Our Position: The Court of Appeals should reverse the decision of the trial court.
- Enforcement of park closure ordinances must leave open ample alternative channels for news coverage of the enforcement action. The contemporaneous documentation of police activity cannot be recreated through any means other than being present as it occurs.
- Not arresting journalists covering encampment clearances does not violate the First Amendment by discriminating against other speakers.
Quote: “[A]micus is aware of no caselaw addressing an ordinance that would prevent press from covering the clearing of an encampment in a public park, either through an arrest for trespass or through removal of a reporter to a position so far away that continued newsgathering is practically impossible. By contrast, recent caselaw supports the proposition that First Amendment constraints — including the need for any closure of a public space to leave ‘ample alternative channels’ for communication — may require that law enforcement ensure that journalists retain the ability to meaningfully cover law enforcement activity.”
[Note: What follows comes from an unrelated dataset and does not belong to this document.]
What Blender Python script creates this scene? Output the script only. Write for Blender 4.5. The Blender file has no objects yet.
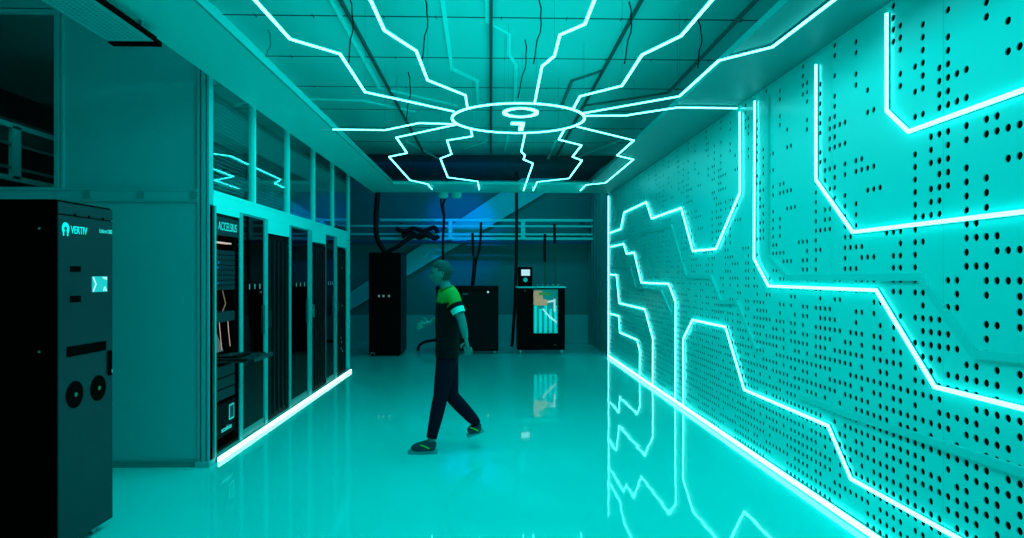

Related: In September 2022, a judge in Oregon dismissed charges against public radio journalist April Fonseca Ehrlich, who was arrested two years earlier while covering the police removal of homeless campers from a public park. The judge’s decision followed extensive advocacy efforts by the Reporters Committee and a large coalition of news outlets and press freedom groups urging the city of Medford, Oregon, to drop all charges stemming from Ehrlich’s arrest.